## Records to process:

:::::

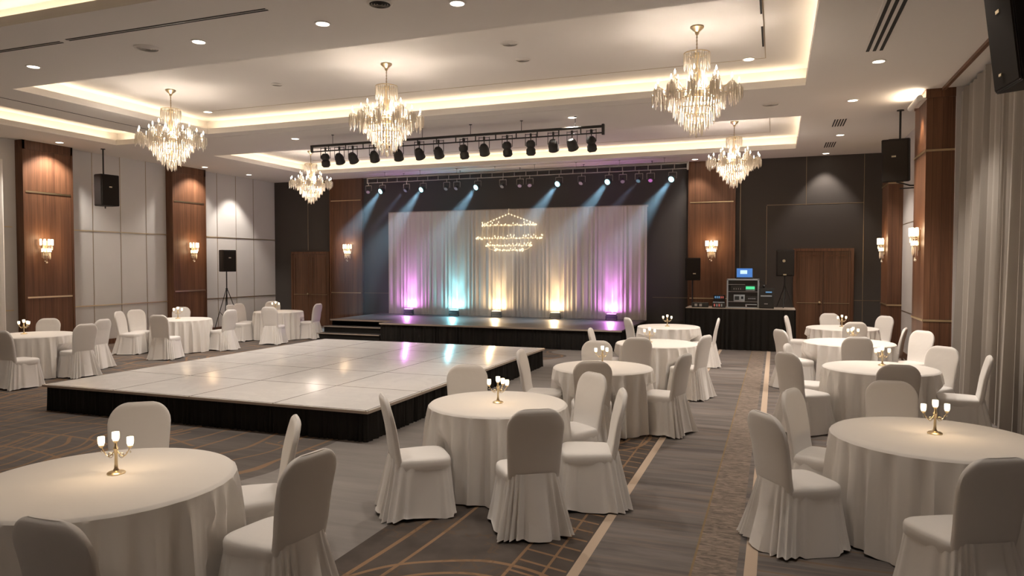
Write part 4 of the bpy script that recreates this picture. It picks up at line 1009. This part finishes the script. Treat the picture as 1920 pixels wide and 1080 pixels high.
for a, b, n_ in (((DJX0, DJY0-0.02), (DJX1, DJY0-0.02), (0, -1)), ((DJX1+0.02, DJY0-0.01), (DJX1+0.02, DJY1), (1, 0)), ((DJX0-0.02, DJY0), (DJX0-0.02, DJY1), (-1, 0)), ((DJX0, DJY1+0.02), (DJX1, DJY1+0.02), (0, 1))):
    sheet(a, b, 0.006, DJZ-0.018, 0.012, 0.14, n_, 6, 4, flare=1.0).obj('cloth_skirt', M['skirt'], o)
# rack
RX0, RX1, RY, RZ1 = -1.085, -0.385, 17.75, 1.68
o = thing('equipment_rack', 'pale framed open rack of sound equipment on the black table', 'rack', ((RX0+RX1)/2, RY+0.2, DJZ)); rw = (RX1-RX0)/2; rh = RZ1-DJZ
m = MB()
for s_ in (-1, 1): m.bb(s_*rw-0.016, s_*rw+0.016, -0.2, -0.17, 0, rh).bb(s_*rw-0.016, s_*rw+0.016, 0.17, 0.2, 0, rh)
m.bb(-rw-0.016, rw+0.016, -0.2, 0.2, rh-0.03, rh).bb(-rw, rw, -0.2, 0.2, 0.0, 0.02)
m.obj('rack_frame', M['greyp'], o, smooth=False, label='pale metal frame')
MB().bb(-rw+0.017, rw-0.017, -0.14, 0.19, 0.02, rh-0.03).obj('inner_case', M['black'], o, smooth=False)
for z in (0.14, 0.38, 0.55): MB().bb(-rw+0.017, (rw-0.017) if z != 0.55 else 0.05, -0.19, -0.14, z, z+0.012).obj('shelf', M['greyal'], o, smooth=False)
def unit(cat, nm, label, x, z, w_, h_, mt, y=RY-0.0, extra=()):
    q = thing(nm, label, cat, (x, y, z)); MB().bb(-w_/2, w_/2, -0.02, 0.03, 0, h_, 0.003).obj('case', mt, q)
    for (ex, ez, ew, eh, em, en) in extra: MB().bb(ex-ew/2, ex+ew/2, -0.026, -0.019, ez-eh/2, ez+eh/2).obj(en, M[em], q, smooth=False)
    return q
cx = (RX0+RX1)/2; Yu = RY+0.035
unit('audio unit', 'audio_unit', 'black audio unit with glowing green display in the rack', cx+0.17, DJZ+0.40, 0.27, 0.15, M['black'], Yu-0.012, [(0.0, 0.08, 0.20, 0.07, 'green', 'display'), (0, 0.02, 0.2, 0.012, 'greyp', 'label_strip')])
unit('audio unit', 'audio_unit', 'silver audio unit with two dark windows low in the rack', cx-0.08, DJZ+0.155, 0.25, 0.16, M['greyp'], Yu-0.012, [(-0.05, 0.08, 0.10, 0.09, 'screenk', 'display'), (0.07, 0.09, 0.05, 0.06, 'screenk', 'dial')])
unit('audio unit', 'audio_unit', 'black audio unit with pale lettering row at the rack lower right', cx+0.20, DJZ+0.155, 0.25, 0.13, M['black'], Yu-0.012, [(x_, 0.07, 0.014, 0.022, 'greyp', 'mark') for x_ in (-0.07, -0.045, -0.02, 0.005, 0.03, 0.055, 0.08)])
unit('audio unit', 'audio_unit', 'black amplifier with a row of faint knobs at the rack upper left', cx-0.12, DJZ+0.395, 0.30, 0.13, M['black'], Yu-0.012, [(-0.08+0.05*k, 0.06, 0.012, 0.04, 'greyal', 'fader') for k in range(4)])
unit('audio unit', 'audio_unit', 'thin grey unit at the rack bottom right', cx+0.19, DJZ+0.025, 0.27, 0.09, M['cab'], Yu-0.012, [(0, 0.06, 0.26, 0.02, 'greyp', 'label_strip'), (-0.11, 0.025, 0.03, 0.03, 'white', 'knob')])
# laptop
o = thing('laptop', 'open laptop with blue screen on top of the equipment rack', 'laptop', (cx+0.03, RY+0.18, RZ1), radians(2))
MB().bb(-0.19, 0.19, -0.13, 0.13, 0.0, 0.018, 0.004).obj('keyboard_base', M['black'], o)
Rl = Matrix.Translation((0, 0.12, 0.018)) @ Matrix.Rotation(radians(-10), 4, 'X')
def plate(x0, x1, z0, z1, y0, y1):
    m = MB(); m.rings([[tuple(Rl @ Vector((x, yy, z))) for x, z in ((x0, z0), (x1, z0), (x1, z1), (x0, z1))] for yy in (y0, y1)], True, True, True); return m
plate(-0.20, 0.20, 0, 0.25, -0.006, 0.006).obj('lid', M['black'], o, smooth=False)
plate(-0.18, 0.18, 0.02, 0.235, -0.009, -0.006).obj('screen', M['blue'], o, smooth=False, label='blue glowing screen')
plate(-0.10, 0.06, 0.10, 0.19, -0.011, -0.009).obj('screen_window', M['bluew'], o, smooth=False, label='white window on screen')
# mixer at left, case at right, little box
q = thing('mixing_desk', 'small mixing desk with red and blue lights left of the rack', 'audio mixer', (-1.28, 17.78, DJZ))
MB().bb(-0.15, 0.15, -0.12, 0.14, 0, 0.12, 0.004).obj('case', M['black'], q); MB().bb(-0.13, 0.14, 0.02, 0.12, 0.12, 0.30, 0.004).obj('upright_panel', M['cab'], q)
for k in range(5): MB().bb(-0.10+0.045*k, -0.075+0.045*k, 0.012, 0.02, 0.22, 0.27).obj('indicator', M['led' if k < 3 else 'ledr'], q, smooth=False)
for k in range(4): MB().bb(-0.11+0.055*k, -0.08+0.055*k, -0.127, -0.12, 0.03, 0.09).obj('indicator', M['greyp' if k % 2 else 'ledr'], q, smooth=False)
MB().bb(-0.13, 0.13, -0.11, 0.0, 0.12, 0.135).obj('fader_panel', M['greyp'], q, smooth=False)
q = thing('speaker_controller', 'low dark box with two pale dials at the left end of the black table', 'audio box', (-1.72, 17.8, DJZ))
MB().bb(-0.19, 0.19, -0.12, 0.12, 0, 0.11, 0.006).obj('case', M['black'], q)
for x_ in (-0.09, 0.02): MB().bb(x_-0.03, x_+0.03, -0.127, -0.12, 0.025, 0.085).obj('dial', M['greyal'], q, smooth=False)
q = thing('flight_case', 'black equipment case standing right of the rack', 'case', (-0.20, 17.9, DJZ))
MB().bb(-0.165, 0.165, -0.18, 0.18, 0, 0.47, 0.008).obj('case', M['black'], q)
MB().bb(-0.13, 0.12, -0.187, -0.18, 0.28, 0.31).obj('label_strip', M['greyp'], q, smooth=False); MB().bb(-0.02, 0.12, -0.187, -0.18, 0.37, 0.40).obj('display', M['led'], q, smooth=False)
MB().bb(-0.05, 0.03, -0.19, -0.18, 0.10, 0.12).obj('handle', M['greyal'], q, smooth=False)
q = thing('headphones', 'dark headphones hooked at the right of the rack top', 'headphones', (-0.33, 17.9, DJZ+0.47), 0.3)
MB().torus((0, 0, 0.09), 0.075, 0.010, 20, 6, Matrix.Translation((0, 0, 0.09)) @ Matrix.Rotation(pi/2, 4, 'X') @ Matrix.Translation((0, 0, -0.09))).obj('band', M['black'], q)
for s_ in (-1, 1): MB().lathe([(0.0, -0.02), (0.038, -0.018), (0.04, 0.018), (0.0, 0.02)], 14, m=Matrix.Translation((s_*0.07, 0, 0.045)) @ Matrix.Rotation(pi/2, 4, 'Y')).obj('ear_cup', M['black'], q)
tripod('tripod_speaker_stand', 'short black tripod stand standing on the right end of the black table', (0.20, 18.05, DJZ), 0.76, 0.22, 0, 0.62)
o = thing('stand_speaker', 'black loudspeaker on the short tripod above the black table', 'loudspeaker', (0.20, 18.05, DJZ+0.76), radians(2))
speaker_body(o, 0.40, 0.34, 0.62, 0.0, (-0.02, -0.44))
MB().lathe([(0.0, 0), (0.034, 0), (0.034, 0.008), (0.0, 0.008)], 16, m=Matrix.Translation((-0.03, -0.182, 0.36)) @ Matrix.Rotation(pi/2, 4, 'X')).obj('round_emblem', M['badge'], o, label='round gold emblem')
tripod('tripod_speaker_stand', 'thin dark stand between the stage and the black table', (-2.02, 18.85, 0), 1.62, 0.40, 0, 0.6)
o = thing('stand_speaker', 'dark grey loudspeaker on the stand between the stage and the black table', 'loudspeaker', (-2.02, 18.85, 1.62), radians(8))
speaker_body(o, 0.38, 0.32, 0.58, 0.0, (0.1, -0.2))
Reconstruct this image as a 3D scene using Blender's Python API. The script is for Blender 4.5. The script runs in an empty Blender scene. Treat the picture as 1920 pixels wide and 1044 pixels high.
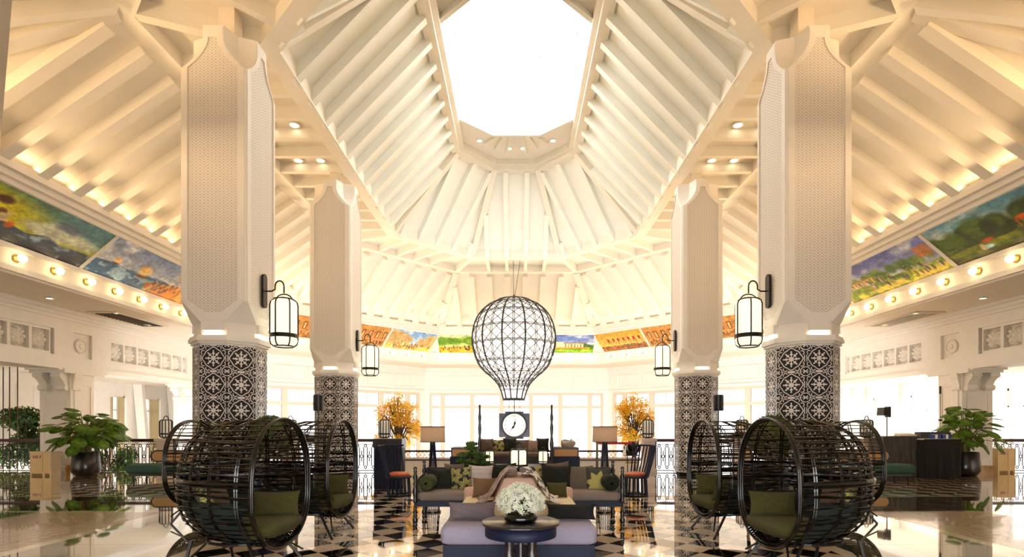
import bpy, math, random
import numpy as np
from mathutils import Vector, Matrix
random.seed(7)
rng = np.random.default_rng(5)
SC = bpy.context.scene
COL = SC.collection
PI = math.pi

# ------------------------------------------------------------------ camera, sky, exposure
cam_d = bpy.data.cameras.new('camera'); cam = bpy.data.objects.new('camera', cam_d); COL.objects.link(cam)
cam.location = (0, 0, 1.6); cam.rotation_euler = (PI/2, 0, 0)
cam_d.sensor_width = 36.0; cam_d.lens = 1010/1920*36
cam_d.shift_x = -8/1920; cam_d.shift_y = 274/1920
cam_d.clip_start = 0.05; cam_d.clip_end = 300
SC.camera = cam
SC.view_settings.view_transform = 'Standard'; SC.view_settings.look = 'None'
SC.view_settings.gamma = 1.0; SC.view_settings.use_curve_mapping = False
SC.view_settings.exposure = 0.32

WORLD_STRENGTH = 9.0
wd = bpy.data.worlds.new('sky'); SC.world = wd; wd.use_nodes = True
bg = wd.node_tree.nodes['Background']
bg.inputs[0].default_value = (1.0, 1.0, 0.99, 1); bg.inputs[1].default_value = WORLD_STRENGTH
SC.cycles.max_bounces = 7; SC.cycles.diffuse_bounces = 4; SC.cycles.glossy_bounces = 3
SC.cycles.transparent_max_bounces = 10; SC.cycles.transmission_bounces = 2
SC.cycles.sample_clamp_indirect = 6.0
SC.cycles.use_adaptive_sampling = True; SC.cycles.adaptive_threshold = 0.06
SC.cycles.caustics_reflective = False; SC.cycles.caustics_refractive = False

def area_light(name, loc, rot, sx, sy, power, color=(1, 1, 1)):
    l = bpy.data.lights.new(name, 'AREA'); l.shape = 'RECTANGLE'; l.size = sx; l.size_y = sy
    l.energy = power; l.color = color
    o = bpy.data.objects.new(name, l); COL.objects.link(o); o.location = loc; o.rotation_euler = rot
    return o

# ------------------------------------------------------------------ helpers
def lin(r, g, b):
    f = lambda c: (c/255/12.92) if c/255 <= 0.04045 else ((c/255+0.055)/1.055)**2.4
    return (f(r), f(g), f(b), 1.0)

def X(px, d): return (px-968)*d/1010      # reading the photograph: pixel + distance -> metres
def Z(py, d): return 1.6+(796-py)*d/1010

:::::

## Written request:
Taking the material above, give again exactly the lines from the one holding "Reconstruct this image" through the one holding "PI = math.pi", with both ends and without pictures.

## The reply:
Reconstruct this image as a 3D scene using Blender's Python API. The script is for Blender 4.5. The script runs in an empty Blender scene. Treat the picture as 1920 pixels wide and 1044 pixels high.
import bpy, math, random
import numpy as np
from mathutils import Vector, Matrix
random.seed(7)
rng = np.random.default_rng(5)
SC = bpy.context.scene
COL = SC.collection
PI = math.pi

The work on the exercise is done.